Yo, Yoe never was Yohe

William Wagner captured the building, right, that housed Mad Anthony Wayne's Revolutionary War headquarters, in 1830. In 1929, York Bank purchased the structurally unsound building, tore it down, and contracted with Buchart Associates to design a replica. The principals of design firm Buchart-Horn hailed from Yoe.
Here’s a different twist about how the Borough of Yoe got its name.
The oft-told story goes like this:
Moses Snyder, a prominent resident of Snydertown, as the cigar-manufacturing town was called, sought a post office in the 1880s, but another town in the state already claimed the name. Moses chose his late mother’s name “Yohe," but dropped the “h" to to not offend his father’s second wife.

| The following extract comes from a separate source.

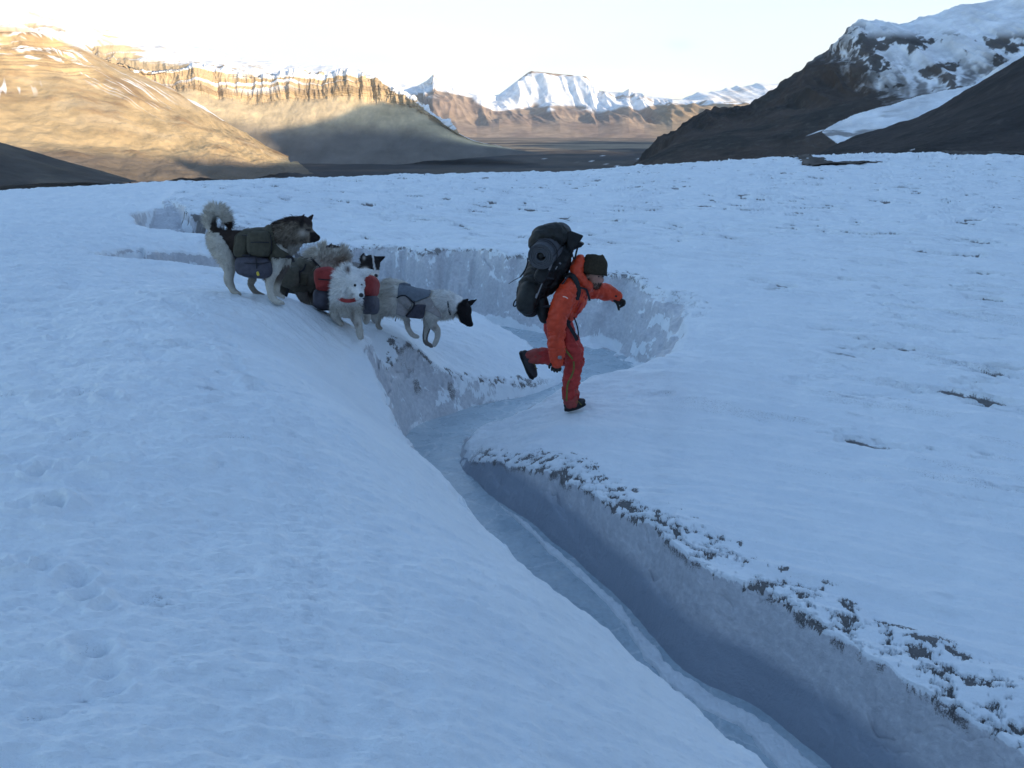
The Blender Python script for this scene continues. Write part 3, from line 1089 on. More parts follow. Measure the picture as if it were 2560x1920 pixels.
# far flat-topped range -----------------------------------------------
L3X = [690, 800, 900, 922, 936, 950, 985, 1030, 1062, 1078, 1140, 1148, 1210, 1266, 1275, 1292, 1345, 1358, 1392, 1440, 1452, 1520, 1620]
L3C = [142, 146, 186, 174, 161, 174, 186, 199, 208, 204, 157, 153, 160, 165, 176, 196, 200, 192, 207, 212, 214, 217, 221]      # skyline
L3B = [205, 205, 206, 208, 206, 208, 210, 214, 230, 236, 232, 230, 222, 228, 236, 238, 226, 224, 236, 240, 232, 228, 230]      # foot of the snow
L3R = [9400, 9400, 9300, 8600, 8400, 8400, 8600, 8700, 8900, 9000, 9100, 9100, 9050, 8950, 8900, 8800, 8600, 8600, 8500, 8300, 8200, 8100, 8100]
L3 = [[(x, 303, 6450) for x in L3X],
      [(x, 262 + 5 * math.sin(x * .05), 7250) for x in L3X],
      [(x, b, r - 650) for x, b, r in zip(L3X, L3B, L3R)],
      [(x, c + (8 if 1140 <= x <= 1266 else 6), r - 160) for x, c, r in zip(L3X, L3C, L3R)],
      [(x, c, r) for x, c, r in zip(L3X, L3C, L3R)],
      [(x, c + 30, r + 900) for x, c, r in zip(L3X, L3C, L3R)]]
NC = 800
G, vs = lines_grid(L3, NC, [30, 50, 60, 50, 20], False)
N = vnormals(G)
V_ = np.broadcast_to(vs[:, None], G.shape[:2])
px, pz = G[..., 0], G[..., 2]
n0 = fbm(px * .0022, G[..., 1] * .002, 5, 301)
a_, b_ = paces(G)
rib = ridged(a_ * .0026 + b_ * .0006, b_ * .0006, 3, 305)
st_ = strata(G, n0, .03, 311)
G = G + N * (8 * n0 * sstep(4, 3.4, V_) + 42 * (rib - .8) * sstep(.6, 1.4, V_) * sstep(3.9, 3.0, V_) + 6 * st_ * sstep(2.4, 2.8, V_) * sstep(4.0, 3.6, V_))[..., None]
sx, sy = survey(G)
c = mixn(np.array([.36, .27, .20]) * np.ones(G.shape), np.array([.27, .205, .165]), sstep(-.3, .5, n0))
c = mixn(c, np.array([.36, .27, .17]), sstep(1380, 1440, sx) * .8)
bnd = 1.95 + np.interp(sx, [840, 1000, 1040, 1090, 1380, 1420, 1600], [.2, .3, .05, -.1, -.15, .55, .6])
snm = sstep(-.12, .12, V_ + .3 * n0 + .35 * (rib - .8) - bnd)
snm = snm * (1 - sstep(3.45, 3.6, V_) * sstep(4.12, 4.02, V_) * sstep(.1, .3, noise2(px * .012, pz * .05, 331) + .45) * (sx > 1120) * (sx < 1300)) * (1 - .85 * np.exp(-((sx - 938) / 12) ** 2) * sstep(.0, .3, noise2(a_ * .02, b_ * .02, 340)) * (V_ > 3))
snm = snm * (1 - .8 * sstep(.25, .45, st_ + .25 * noise2(px * .02, pz * .02, 332)) * (sx > 1290) * (V_ > 2.6))
c = mixn(c, SNOW, snm)
mount('mountain', G, c, MR)

# pale range at the far end of the valley ------------------------------
L4 = [
    [(1380, 290, 11000), (1480, 285, 11000), (1560, 285, 11000), (1640, 285, 11000), (1760, 285, 11000)],
    [(1380, 235, 11800), (1480, 222, 11800), (1560, 215, 11800), (1640, 215, 11800), (1760, 215, 11800)],
    [(1380, 222, 12500), (1488, 208, 12500), (1570, 186, 12800), (1645, 183, 12800), (1760, 170, 12800)],
    [(1380, 250, 14000), (1480, 240, 14000), (1560, 230, 14000), (1640, 230, 14000), (1760, 230, 14000)],
]
G, vs = lines_grid(L4, 300, [20, 50, 20])
N = vnormals(G)
n0 = fbm(G[..., 0] * .0012, G[..., 1] * .0012, 4, 401)
rib = ridged(G[..., 0] * .0015, G[..., 2] * .001, 3, 405)
G = G + N * (15 * n0 + 40 * (rib - .8))[..., None]
mount('mountain', G, mixn(SNOW * np.ones(G.shape), np.array([.45, .4, .36]), sstep(.3, .6, n0 - .1) * .5), MR)

# dark mountain on the right with its snow cap -------------------------
MD = mat_rock('dark_scree', .02, .06, 3)  # dark rock, coloured per mesh
L5 = [
    [(1350, 374, 1750), (1440, 373, 1700), (1540, 372, 1650), (1620, 372, 1600), (1700, 371, 1550), (1780, 370, 1500), (1900, 368, 1450), (2080, 366, 1400), (2400, 364, 1300)],
    [(1358, 371, 1900), (1452, 332, 1900), (1545, 318, 1850), (1630, 310, 1800), (1715, 305, 1800), (1790, 300, 1750), (1910, 300, 1700), (2090, 280, 1700), (2400, 250, 1600)],
    [(1364, 369, 2050), (1462, 296, 2100), (1550, 272, 2150), (1635, 262, 2150), (1722, 232, 2150), (1800, 215, 2150), (1920, 190, 2100), (2100, 165, 2100), (2400, 120, 2000)],
    [(1368, 367, 2150), (1472, 266, 2250), (1556, 232, 2350), (1622, 232, 2450), (1705, 168, 2500), (1772, 110, 2500), (1848, 54, 2500), (1965, 47, 2600), (2110, 8, 2700)],
    [(1420, 375, 2600), (1500, 290, 2700), (1580, 255, 2800), (1650, 255, 2900), (1730, 195, 3000), (1800, 140, 3000), (1870, 75, 3100), (1985, 60, 3200), (2120, 25, 3300)],
]
L5[3][-1] = (2400, -60, 2700)
L5[4][-1] = (2400, -40, 3300)
L5[3].insert(8, (2110, 8, 2700)); L5[4].insert(8, (2110, 25, 3300))
for i in range(3):
    a, b_ = L5[i][7], L5[i][8]
    L5[i].insert(8, tuple((np.array(a) + np.array(b_)) / 2))
L5 = [[(x, y, r * .78) for x, y, r in l] for l in L5]
NC = 800
G, vs = lines_grid(L5, NC, [60, 110, 170, 30])
N = vnormals(G)
V_ = np.broadcast_to(vs[:, None], G.shape[:2])
px, pz = G[..., 0] + .3 * G[..., 1], G[..., 2]
a_, b_ = paces(G)
n0 = fbm(a_ * .006, b_ * .006, 5, 501)
rib = ridged(a_ * .009 + b_ * .002, b_ * .003, 4, 505)
fine = fbm(a_ * .05, b_ * .05, 4, 507)
G = G + N * (4 * n0 + 13 * (rib - .85) * sstep(1.6, 2.2, V_) * sstep(3.3, 2.9, V_) + 1.5 * fine)[..., None]
sx, sy = survey(G)
c = mixn(np.array([.080, .062, .050]) * np.ones(G.shape), np.array([.048, .042, .036]), sstep(-.3, .5, n0))
c = mixn(c, np.array([.105, .095, .08]), sstep(.35, .7, fine) * .5)
top = np.interp(sx, [1500, 1700, 1790, 1850, 1900, 1960, 2050, 2150, 2300], [0, 90, 110, 150, 185, 195, 195, 170, 120])   # snow line on the survey sheet
cap = sstep(22, -22, sy - top + 22 * n0 + 16 * (rib - .85) + 22 * fine) * sstep(1735, 1830, sx + 25 * n0)
cap = np.maximum(cap * .95, sstep(14, -10, sy - np.interp(sx, [1690, 1780, 1850, 1950, 2150], [165, 112, 78, 84, 60])) * sstep(1690, 1840, sx))
rocks = sstep(.02, .24, .35 * noise2(a_ * .035 - b_ * .004, b_ * .006, 527) * sstep(60, 100, sy) * sstep(230, 170, sy) + fbm(a_ * .016 - b_ * .006, b_ * .009 + a_ * .006, 5, 521, .6) + .45 * (rib - .9) * 1.0 - .1) * sstep(60, 90, sy) * sstep(1830, 1870, sx + sy * .3)
rocks2 = sstep(.05, .3, fbm(a_ * .03, b_ * .02, 5, 523, .65)) * sstep(1960, 1830, sx) * sstep(40, 70, sy)
dust = sstep(-.45, .35, noise2(a_ * .05, b_ * .007, 529) + .5 * fine + .35 * noise2(a_ * .13, b_ * .03, 530))
low_ = sstep(95, 25, top - sy)
cap = cap * (1 - .75 * low_ * (1 - dust))
cap = cap * (1 - np.clip(rocks + rocks2 * .85, 0, .93))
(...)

Russell Horn Jr. contests that story,,, ,
Well, part of it.
He has some embroidery from an ancestor, dated 1837, bearing the name “Catherine Yoe."
That would suggest that the shorter form of the name was around in the 1800s.
So, perhaps this business of offending a former wife may not be true.
Horn’s phone call served as a reminder that his father, Russell Horn Sr., and his two founding partners, Clair and Lester Buchart, all hailed from Yoe and were hometown friends.
Indeed, Clair Buchart opened his architectural firm’s office in Yoe after World War II.
These founders of the York-based international architectural and engineering firm Buchart-Horn/Basco Associates are surely the most noteworthy natives of Yoe in the 20th and 21st centuries.
(For a readable history of the firm, see Georg Sheets' "Breaking Ground: The First Fifty Years of Excellence," 1995.)